The Comfort of Pretending
Sometimes I wonder: am I disconnected from reality, or is everyone else simply more comfortable pretending?
It feels as though society has grown numb. We project what looks appealing rather than what is true. We applaud performances of kindness and vulnerability, even when they sometimes hide control. And we often dismiss self-assertion, directness, or strength if it does not fit the script of gentle loyalty.
For me, the end does not justify the means. Persistence without freedom cannot truly be loyalty. Using a gentle tone to persuade someone against their will may look like devotion, but it edges toward quiet manipulation, a subtle erosion of choice hidden behind kindness.
The Wider Optic of Hypocrisy
These dynamics are not limited to love. They show up everywhere: in friendships, in workplaces, in families, in politics.
A colleague may call it dedication when they refuse to step back, but beneath the surface it may be strategy. A leader may frame it as loyalty to a cause, but in practice it can become control.
This is where hypocrisy often hides. We are quick to celebrate persistence when it serves us, and just as quick to condemn it when it threatens us. We tend to reward those who perform loyalty in polished tones, while overlooking or dismissing those who speak the truth plainly.
It is not only a relationship issue. It is also a mirror of how systems reward appearances and label honesty as too disruptive or too much.

A Sunday Morning Reminder
Sunday morning, while driving to a trail with my dog, I played Billy Joel’s Honesty, one of my all-time favourite songs.
The words struck me with unusual clarity. The song reminded me that gestures of affection and persistence mean little without truth. Someone can stay, speak softly, even cry for you, but if there is no honesty, the connection becomes a cage.

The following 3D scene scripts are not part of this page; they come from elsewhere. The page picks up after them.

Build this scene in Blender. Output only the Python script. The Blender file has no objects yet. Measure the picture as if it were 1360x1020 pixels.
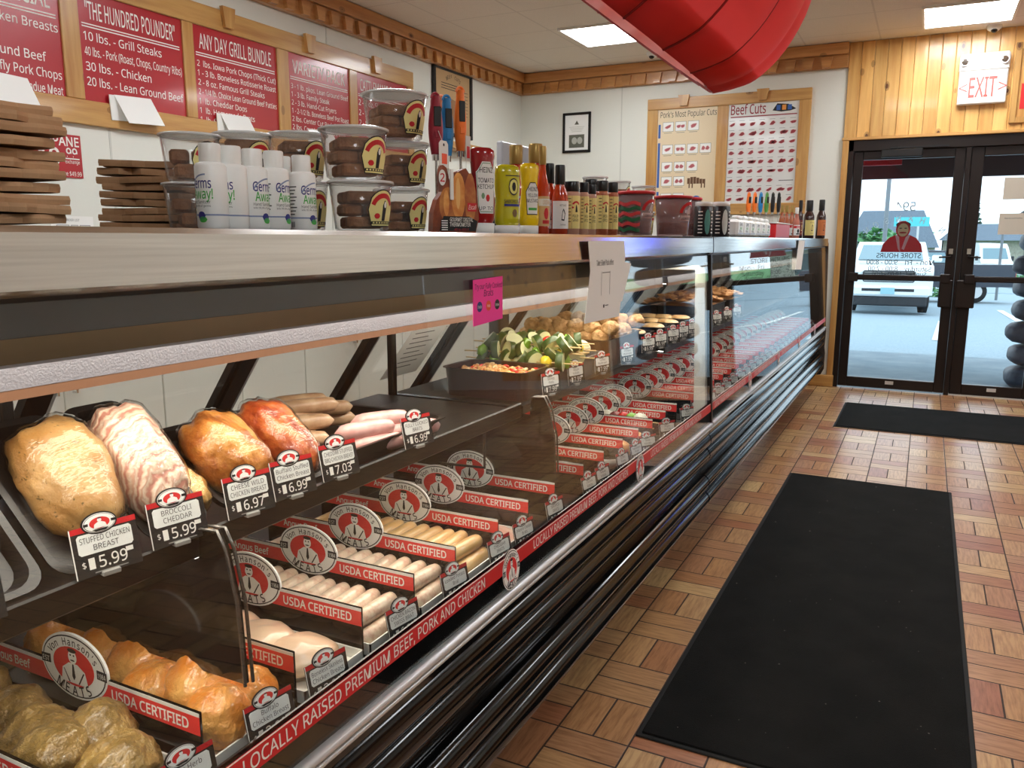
import bpy, bmesh, math, random
from mathutils import Vector, Matrix, noise
import numpy as np
random.seed(7)
S = bpy.context.scene
COL = S.collection
PI = math.pi

# ------------------------------------------------------------------ camera
YAW, PITCH, ROLL, FPX, CAMH = .468, .1767, .002, 1075.0, 1.36
_cy, _sy, _cp, _sp = math.cos(YAW), math.sin(YAW), math.cos(PITCH), math.sin(PITCH)
_F = Vector((-_sy*_cp, _cy*_cp, -_sp)); _R = Vector((_cy, _sy, 0)); _U = _R.cross(_F)
_R2 = _R*math.cos(ROLL)+_U*math.sin(ROLL); _U2 = _U*math.cos(ROLL)-_R*math.sin(ROLL)
cam_d = bpy.data.cameras.new('camera'); cam = bpy.data.objects.new('camera', cam_d); COL.objects.link(cam)
cam_d.sensor_width = 36; cam_d.lens = 36*FPX/1360; cam_d.clip_start = .02; cam_d.clip_end = 400
m = Matrix((_R2, _U2, -_F)).transposed().to_4x4(); m.translation = (0, 0, CAMH); cam.matrix_world = m
S.camera = cam
# ------------------------------------------------------------------ sky and exposure
S.view_settings.view_transform = 'Standard'; S.view_settings.look = 'None'
S.view_settings.gamma = 1; S.view_settings.use_curve_mapping = False
S.view_settings.exposure = 0.78
w = bpy.data.worlds.new('overcast_sky'); S.world = w; w.use_nodes = True
w.node_tree.nodes['Background'].inputs[0].default_value = (.80, .91, 1, 1)
w.node_tree.nodes['Background'].inputs[1].default_value = 1.45
PANEL_E = 15.0        # ceiling fluorescent panels
CASE_E = 8.5         # tubes under the canopy of the case
try:
    S.cycles.max_bounces = 10; S.cycles.transparent_max_bounces = 24; S.cycles.caustics_reflective = False
    S.cycles.caustics_refractive = False; S.cycles.sample_clamp_indirect = 6
except Exception: pass

# ------------------------------------------------------------------ helpers
def at(px, py, ax, v):
    """point where the sight line of photo pixel (px,py) meets the plane ax=v"""
    d = _R2*(px-680)+_U2*(510-py)+_F*FPX
    i = 'xyz'.index(ax); o = Vector((0, 0, CAMH))
    return o+d*((v-o[i])/d[i])
def lin(c):
    return tuple(((x/255)/12.92 if x/255 <= .04045 else ((x/255+.055)/1.055)**2.4) for x in c)+(1,)
class NT:
    def __init__(s, name):
        s.m = bpy.data.materials.new(name); s.m.use_nodes = True; s.t = s.m.node_tree
        s.t.nodes.clear(); s.out = s.t.nodes.new('ShaderNodeOutputMaterial')
    def n(s, typ, **k):
        x = s.t.nodes.new('ShaderNode'+typ)
        for a, b in k.items(): setattr(x, a, b)
        return x
    def set(s, sock, v):
        if hasattr(v, 'is_output') : s.t.links.new(v, sock)
        elif v is not None: sock.default_value = v
    def math(s, op, a, b=None, c=None):
        x = s.n('Math', operation=op)
        for i, v in enumerate((a, b, c)):
            if v is not None: s.set(x.inputs[i], v)
        return x.outputs[0]
    def mix(s, f, a, b):
        x = s.n('Mix', data_type='RGBA'); s.set(x.inputs[0], f); s.set(x.inputs[6], a); s.set(x.inputs[7], b)
        return x.outputs[2]
    def coord(s, sc=(1, 1, 1), loc=(0, 0, 0)):
        tc = s.n('TexCoord'); mp = s.n('Mapping'); mp.inputs['Scale'].default_value = sc; mp.inputs['Location'].default_value = loc
        s.t.links.new(tc.outputs['Object'], mp.inputs[0]); return mp.outputs[0]
    def noise(s, vec, scale, detail=3, rough=.55):
        x = s.n('TexNoise'); s.set(x.inputs['Vector'], vec); x.inputs['Scale'].default_value = scale
        x.inputs['Detail'].default_value = detail; x.inputs['Roughness'].default_value = rough; return x.outputs[0]
    def ramp(s, f, stops):
        x = s.n('ValToRGB'); s.set(x.inputs[0], f); e = x.color_ramp.elements
        while len(e) < len(stops): e.new(.5)
        for k, (p, c) in enumerate(stops): e[k].position = p; e[k].color = lin(c)
        return x.outputs[0]
    def bsdf(s, col, rough=.5, metal=0, spec=.5, coat=0, bump=None, emit=None, sss=0):
        b = s.n('BsdfPrincipled'); s.set(b.inputs['Base Color'], col); s.set(b.inputs['Roughness'], rough)
        s.set(b.inputs['Metallic'], metal); b.inputs['Specular IOR Level'].default_value = spec
        b.inputs['Coat Weight'].default_value = coat; b.inputs['Coat Roughness'].default_value = .08
        if sss: b.inputs['Subsurface Weight'].default_value = sss; b.inputs['Subsurface Radius'].default_value = (.012, .005, .003); b.inputs['Subsurface Scale'].default_value = 1
        if bump:
            bn = s.n('Bump'); s.set(bn.inputs['Height'], bump[0]); bn.inputs['Strength'].default_value = bump[1]
            bn.inputs['Distance'].default_value = bump[2] if len(bump) > 2 else .01
            s.t.links.new(bn.outputs[0], b.inputs['Normal'])
        if emit: s.set(b.inputs['Emission Color'], emit[0]); b.inputs['Emission Strength'].default_value = emit[1]
        s.t.links.new(b.outputs[0], s.out.inputs[0]); return s.m
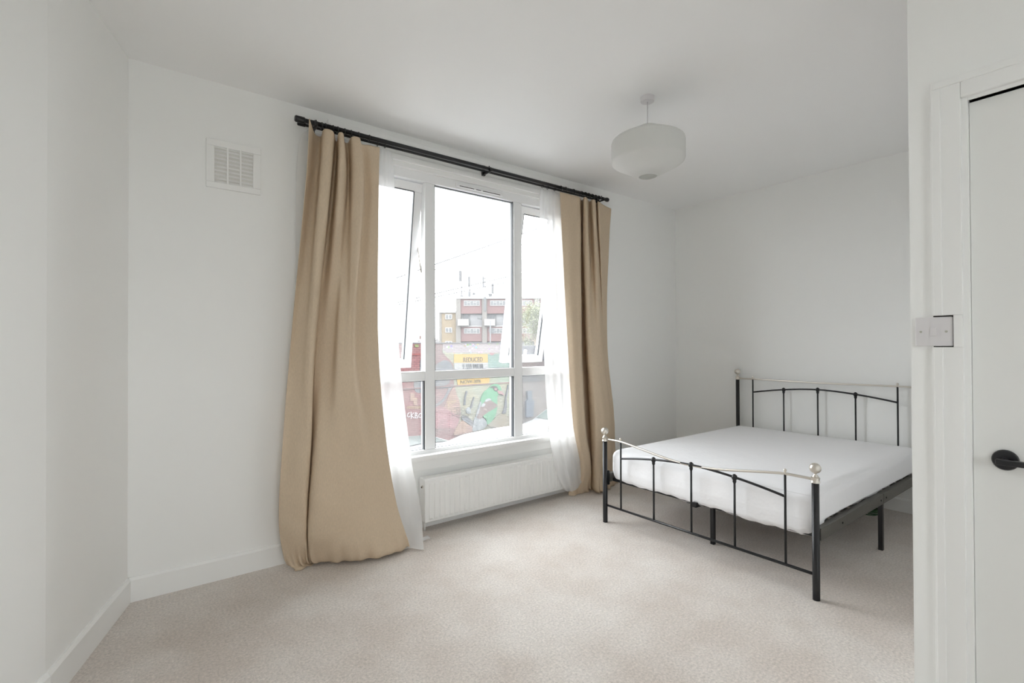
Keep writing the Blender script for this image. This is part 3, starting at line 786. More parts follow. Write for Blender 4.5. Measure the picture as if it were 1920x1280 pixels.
def bed_end(X, post_z, bot, rail_fn, arch_fn, leg_bottom=0.0):
    for y in (BYL, BYR):
        tube('post', [(X, y, leg_bottom), (X, y, leg_bottom + 0.004), (X, y, post_z)], 0.0165, M_BLACK, bed, 18)
        knob(X, y, post_z)
    n = 36
    ys = [BYL - 0.012 + (BYR + 0.012 - (BYL - 0.012)) * k / n for k in range(n + 1)]
    tube('top_rail', [(X, y, rail_fn(y)) for y in ys], 0.0068, M_NICKEL, bed, 10)
    ya = [SL_Y[0] + (SL_Y[4] - SL_Y[0]) * k / 24 for k in range(25)]
    tube('arched_rail', [(X, y, arch_fn(y)) for y in ya], 0.0068, M_BLACK, bed, 10)
    tube('lower_rail', [(X, BYL, bot), (X, BYR, bot)], 0.0075, M_BLACK, bed, 10)
    for k, y in enumerate(SL_Y):
        top = rail_fn(y) if k in (0, 4) else arch_fn(y)
        tube('spindle', [(X, y, bot), (X, y, top)], 0.0062, M_BLACK, bed, 10)
        if k in (0, 4):
            lathe('small_finial', [(0.005, 0.004), (0.0045, 0.009), (0.0075, 0.013), (0.0085, 0.018), (0.0065, 0.023), (0.0005, 0.026)], (X, y, top), M_NICKEL, bed, n=14, loc=ORIGIN[bed.name])
        else:
            lathe('cast_knuckle', [(0.0065, -0.034), (0.0105, -0.024), (0.0095, -0.016), (0.0145, -0.008), (0.016, 0.0), (0.0135, 0.009), (0.006, 0.016), (0.0005, 0.018)], (X, y, top), M_BLACK, bed, n=14, loc=ORIGIN[bed.name])
def foot_rail(y):
    t = min(1.0, abs(y - BYC) / 0.538)
    if abs(y - BYC) >= 0.538: return 0.588 + 0.0 * t
    s = t * t * (3 - 2 * t)
    return 0.527 + 0.061 * (0.45 * t * t + 0.55 * s)
def foot_arch(y):
    t = abs(y - BYC) / 0.538
    return 0.531 - 0.06 * (t ** 1.75)
def head_rail(y):
    t = min(1.0, abs(y - BYC) / 0.538)
    return 0.930 + 0.006 * t
def head_arch(y):
    t = abs(y - BYC) / 0.538
    return 0.875 - 0.059 * (t ** 1.7)
bed_end(BXF, 0.571, 0.123, foot_rail, foot_arch)
bed_end(BXH, 0.925, 0.30, head_rail, head_arch)
# side rails (two joined lengths each), cross rails, slats and support legs
for y, s in ((BYR + 0.004, -1), (BYL - 0.004, 1)):
    y0, y1 = (y - 0.016, y + 0.016)
    for xa, xb in ((BXF + 0.030, 3.605), (3.609, BXH - 0.025)):
        o = box('side_rail', (xa, xb, y0, y1, 0.283, 0.343), M_RAILM, bed, 0.002)
    box('rail_plate', (BXF + 0.014, BXF + 0.032, y - 0.012, y + 0.012, 0.262, 0.362), M_BLACK, bed, 0.003)
    box('rail_plate', (BXH - 0.032, BXH - 0.014, y - 0.012, y + 0.012, 0.262, 0.362), M_BLACK, bed, 0.003)
    for bx in (2.96, 3.56, 3.655):
        lathe('bolt', [(0.0055, 0.0), (0.0055, 0.003 * s), (0.002, 0.004 * s)], (bx, (y0 if s < 0 else y1), 0.312), M_BLACK, bed, 'y', 10, loc=ORIGIN[bed.name])
    box('support_leg', (3.596, 3.622, y - 0.012, y + 0.012, 0.0, 0.284), M_BLACK, bed, 0.002)
box('centre_rail', (BXF + 0.03, BXH - 0.03, BYC - 0.013, BYC + 0.013, 0.270, 0.300), M_BLACK, bed, 0.002)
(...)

As I drove along that quiet road, windows down and the sun beginning to rise, I felt the lesson settle in my body. Appearances may comfort us, but honesty and freedom are what keep us whole. Without them, love is no longer a gift. It becomes a cage with softer bars.
Closing: My Compass
I may never be certain whether what I see comes from past wounds or present clarity. Perhaps it is both.
But I do know this: I cannot celebrate persistence that turns into pressure. I cannot call something loyalty if it costs someone their freedom.
Because the lesson of the bird in the cage still holds true. Love must be free. If it is not, then it is not love at all. The bird must fly, and the song must tell the truth, or neither is love.